#### STORED DATA
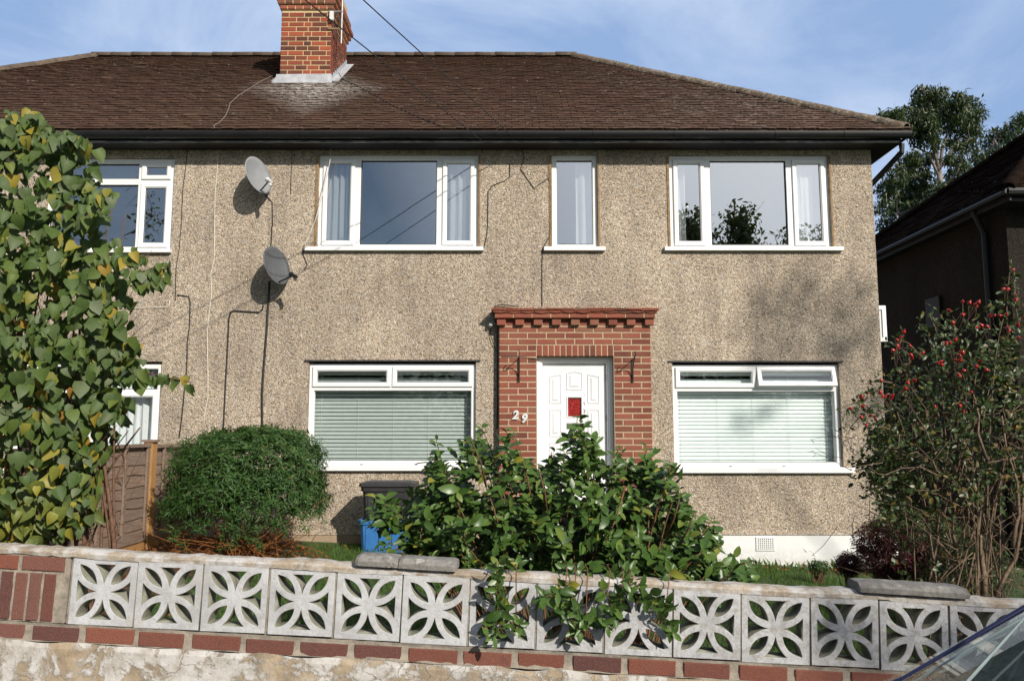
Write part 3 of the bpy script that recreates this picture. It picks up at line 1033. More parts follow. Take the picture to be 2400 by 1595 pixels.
# ---- windows
def window(parent, rect, muls, trans, lights, sill, y0=YF + .035, glass='glass_up', timber=False):
    x0, x1, z0, z1 = rect
    mb = MB()
    mb.ring(x0 + .004, x1 - .004, z0 + .004, z1 - .004, [(0, y0), (.050, y0), (.060, y0 + .014), (.060, y0 + .07), (0, y0 + .07)])
    for (a, b2) in muls:
        mb.cbox(a, b2, y0 - .003, y0 + .06, z0 + .03, z1 - .03, .004)
    for (a, b2, c, d) in trans:
        mb.cbox(a, b2, y0 - .0015, y0 + .058, c, d, .004)
    w = mb.build('window', M['upvc'], parent)
    seal = MB()
    for (a, b2, c, d, typ) in lights:
        gi = 0.0
        if typ in ('sash', 'open'):
            s = MB()
            s.ring(a - .012, b2 + .012, c - .012, d + .012, [(0, y0 - .016), (.006, y0 - .022), (.040, y0 - .022), (.056, y0 - .008), (.056, y0 + .03), (0, y0 + .03)])
            pane = MB()
            pane.quad((a + .036, y0 + .006, c + .036), (b2 - .036, y0 + .006, c + .036), (b2 - .036, y0 + .006, d - .036), (a + .036, y0 + .006, d - .036))
            sl = MB()
            sl.ring(a + .038, b2 - .038, c + .038, d - .038, [(0, y0 - .006), (.007, y0 - .006), (.007, y0 + .004), (0, y0 + .004)])
            if typ == 'open':
                ang = R(17)
                piv = (y0 + .02, d + .012)
                for m_ in (s, pane, sl):
                    m_.v = [(x, piv[0] + (y - piv[0]) * math.cos(ang) + (z - piv[1]) * math.sin(ang),
                             piv[1] - (y - piv[0]) * math.sin(ang) + (z - piv[1]) * math.cos(ang)) for x, y, z in m_.v]
            so_ = s.build('sash', M['upvc'], w)
            pane.build('pane', M[glass], w, fix=False)
            sl.build('gasket', M['seal'], w)
        else:
            pane = MB()
            pane.quad((a - .004, y0 + .03, c - .004), (b2 + .004, y0 + .03, c - .004), (b2 + .004, y0 + .03, d + .004), (a - .004, y0 + .03, d + .004))
            pane.build('pane', M[glass], w, fix=False)
            sl = MB()
            sl.ring(a - .001, b2 + .001, c - .001, d + .001, [(0, y0 + .012), (.008, y0 + .012), (.008, y0 + .028), (0, y0 + .028)])
            sl.build('gasket', M['seal'], w)
    sx0, sx1, sz0, sz1 = sill
    s = MB()
    s.add([(sx0, YF - .055, sz0), (sx1, YF - .055, sz0), (sx1, YF - .055, sz1 - .018), (sx0, YF - .055, sz1 - .018),
           (sx0, YF - .046, sz1 - .010), (sx1, YF - .046, sz1 - .010), (sx1, y0 + .02, sz1), (sx0, y0 + .02, sz1),
           (sx0, y0 + .02, sz0), (sx1, y0 + .02, sz0)],
          [(0, 1, 2, 3), (3, 2, 5, 4), (4, 5, 6, 7), (0, 8, 9, 1), (8, 7, 6, 9), (0, 3, 4, 7, 8), (1, 9, 6, 5, 2)])
    # sills run past the reveal: notch is hidden, ends stand on the wall face
    s.build('sill', M['upvc'], w)
    if timber:
        t = MB()
        t.box(x0 - .030, x0 - .001, YF - .010, YF + .03, z0 - .002, z1 - .02)
        t.build('timber_trim', M['timber_trim'], w)
        t = MB()
        t.box(x1 + .001, x1 + .022, YF - .010, YF + .03, z0 - .002, z1 - .02)
        t.build('timber_trim', M['timber_trim'], w)
    return w


def upper(rect, m1, m2, sill_d, parent, timber):
    x0, x1, z0, z1 = rect
    a0, a1 = wx(m1[0], 465), wx(m1[1], 465)
    b0, b1 = wx(m2[0], 465), wx(m2[1], 465)
    i = .064
    L = [(x0 + i, a0, z0 + i, z1 - i, 'sash'), (a1, b0, z0 + i, z1 - i, 'fixed'), (b1, x1 - i, z0 + i, z1 - i, 'sash')]
    return window(parent, rect, [(a0, a1), (b0, b1)], [], L, (wx(sill_d[0], 575), wx(sill_d[1], 575), wz(578.5), wz(568)), timber=timber)


upper(OP_UC, (813, 829), (1005, 1021), (702, 1114), house, True)
upper(OP_UR, (1622, 1639), (1815, 1831), (1530, 1940), house, True)
i = .064
window(house, OP_US, [], [], [(OP_US[0] + i - .02, OP_US[1] - i + .02, OP_US[2] + i, OP_US[3] - i, 'fixed')],
       (wx(1253, 575), wx(1394, 575), wz(578.5), wz(568)), timber=True)


def lower(rect, mid, tr, opened, sill_d, parent):
    x0, x1, z0, z1 = rect
    m0, m1 = wx(mid[0], 865), wx(mid[1], 865)
    t0, t1 = wz(tr[1]), wz(tr[0])
    top = z1 - .035
    rect2 = (x0, x1, z0, top)
    L = [(x0 + i - .01, m0, t1, top - i + .015, 'sash'), (m1, x1 - i + .01, t1, top - i + .015, 'open' if opened else 'sash'),
         (x0 + i - .02, x1 - i + .02, z0 + i + .035, t0, 'fixed')]
    w = window(parent, rect2, [], [(x0 + .03, x1 - .03, t0, t1), (m0, m1, t1 + .001, top - .03), (x0 + .03, x1 - .03, z0 + .03, z0 + i + .035)], L,
               (wx(sill_d[0], 1080), wx(sill_d[1], 1080), wz(sill_d[3]), wz(sill_d[2])), y0=YF + .045, glass='glass_low')
    # black strip added as the shadow line over the window head
    s = MB()
    s.box(x0 - .05, x1 + .05, YF - .016, YF + .05, z1 - .012, z1 + .006)
    s.build('lintel_shadow_strip', M['seal'], w)
    return w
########
PROBLEM TO SOLVE -
Restate the full listing verbatim and drop every picture.

ANSWER -
Write part 3 of the bpy script that recreates this picture. It picks up at line 1033. More parts follow. Take the picture to be 2400 by 1595 pixels.
# ---- windows
def window(parent, rect, muls, trans, lights, sill, y0=YF + .035, glass='glass_up', timber=False):
    x0, x1, z0, z1 = rect
    mb = MB()
    mb.ring(x0 + .004, x1 - .004, z0 + .004, z1 - .004, [(0, y0), (.050, y0), (.060, y0 + .014), (.060, y0 + .07), (0, y0 + .07)])
    for (a, b2) in muls:
        mb.cbox(a, b2, y0 - .003, y0 + .06, z0 + .03, z1 - .03, .004)
    for (a, b2, c, d) in trans:
        mb.cbox(a, b2, y0 - .0015, y0 + .058, c, d, .004)
    w = mb.build('window', M['upvc'], parent)
    seal = MB()
    for (a, b2, c, d, typ) in lights:
        gi = 0.0
        if typ in ('sash', 'open'):
            s = MB()
            s.ring(a - .012, b2 + .012, c - .012, d + .012, [(0, y0 - .016), (.006, y0 - .022), (.040, y0 - .022), (.056, y0 - .008), (.056, y0 + .03), (0, y0 + .03)])
            pane = MB()
            pane.quad((a + .036, y0 + .006, c + .036), (b2 - .036, y0 + .006, c + .036), (b2 - .036, y0 + .006, d - .036), (a + .036, y0 + .006, d - .036))
            sl = MB()
            sl.ring(a + .038, b2 - .038, c + .038, d - .038, [(0, y0 - .006), (.007, y0 - .006), (.007, y0 + .004), (0, y0 + .004)])
            if typ == 'open':
                ang = R(17)
                piv = (y0 + .02, d + .012)
                for m_ in (s, pane, sl):
                    m_.v = [(x, piv[0] + (y - piv[0]) * math.cos(ang) + (z - piv[1]) * math.sin(ang),
                             piv[1] - (y - piv[0]) * math.sin(ang) + (z - piv[1]) * math.cos(ang)) for x, y, z in m_.v]
            so_ = s.build('sash', M['upvc'], w)
            pane.build('pane', M[glass], w, fix=False)
            sl.build('gasket', M['seal'], w)
        else:
            pane = MB()
            pane.quad((a - .004, y0 + .03, c - .004), (b2 + .004, y0 + .03, c - .004), (b2 + .004, y0 + .03, d + .004), (a - .004, y0 + .03, d + .004))
            pane.build('pane', M[glass], w, fix=False)
            sl = MB()
            sl.ring(a - .001, b2 + .001, c - .001, d + .001, [(0, y0 + .012), (.008, y0 + .012), (.008, y0 + .028), (0, y0 + .028)])
            sl.build('gasket', M['seal'], w)
    sx0, sx1, sz0, sz1 = sill
    s = MB()
    s.add([(sx0, YF - .055, sz0), (sx1, YF - .055, sz0), (sx1, YF - .055, sz1 - .018), (sx0, YF - .055, sz1 - .018),
           (sx0, YF - .046, sz1 - .010), (sx1, YF - .046, sz1 - .010), (sx1, y0 + .02, sz1), (sx0, y0 + .02, sz1),
           (sx0, y0 + .02, sz0), (sx1, y0 + .02, sz0)],
          [(0, 1, 2, 3), (3, 2, 5, 4), (4, 5, 6, 7), (0, 8, 9, 1), (8, 7, 6, 9), (0, 3, 4, 7, 8), (1, 9, 6, 5, 2)])
    # sills run past the reveal: notch is hidden, ends stand on the wall face
    s.build('sill', M['upvc'], w)
    if timber:
        t = MB()
        t.box(x0 - .030, x0 - .001, YF - .010, YF + .03, z0 - .002, z1 - .02)
        t.build('timber_trim', M['timber_trim'], w)
        t = MB()
        t.box(x1 + .001, x1 + .022, YF - .010, YF + .03, z0 - .002, z1 - .02)
        t.build('timber_trim', M['timber_trim'], w)
    return w


def upper(rect, m1, m2, sill_d, parent, timber):
    x0, x1, z0, z1 = rect
    a0, a1 = wx(m1[0], 465), wx(m1[1], 465)
    b0, b1 = wx(m2[0], 465), wx(m2[1], 465)
    i = .064
    L = [(x0 + i, a0, z0 + i, z1 - i, 'sash'), (a1, b0, z0 + i, z1 - i, 'fixed'), (b1, x1 - i, z0 + i, z1 - i, 'sash')]
    return window(parent, rect, [(a0, a1), (b0, b1)], [], L, (wx(sill_d[0], 575), wx(sill_d[1], 575), wz(578.5), wz(568)), timber=timber)


upper(OP_UC, (813, 829), (1005, 1021), (702, 1114), house, True)
upper(OP_UR, (1622, 1639), (1815, 1831), (1530, 1940), house, True)
i = .064
window(house, OP_US, [], [], [(OP_US[0] + i - .02, OP_US[1] - i + .02, OP_US[2] + i, OP_US[3] - i, 'fixed')],
       (wx(1253, 575), wx(1394, 575), wz(578.5), wz(568)), timber=True)


def lower(rect, mid, tr, opened, sill_d, parent):
    x0, x1, z0, z1 = rect
    m0, m1 = wx(mid[0], 865), wx(mid[1], 865)
    t0, t1 = wz(tr[1]), wz(tr[0])
    top = z1 - .035
    rect2 = (x0, x1, z0, top)
    L = [(x0 + i - .01, m0, t1, top - i + .015, 'sash'), (m1, x1 - i + .01, t1, top - i + .015, 'open' if opened else 'sash'),
         (x0 + i - .02, x1 - i + .02, z0 + i + .035, t0, 'fixed')]
    w = window(parent, rect2, [], [(x0 + .03, x1 - .03, t0, t1), (m0, m1, t1 + .001, top - .03), (x0 + .03, x1 - .03, z0 + .03, z0 + i + .035)], L,
               (wx(sill_d[0], 1080), wx(sill_d[1], 1080), wz(sill_d[3]), wz(sill_d[2])), y0=YF + .045, glass='glass_low')
    # black strip added as the shadow line over the window head
    s = MB()
    s.box(x0 - .05, x1 + .05, YF - .016, YF + .05, z1 - .012, z1 + .006)
    s.build('lintel_shadow_strip', M['seal'], w)
    return w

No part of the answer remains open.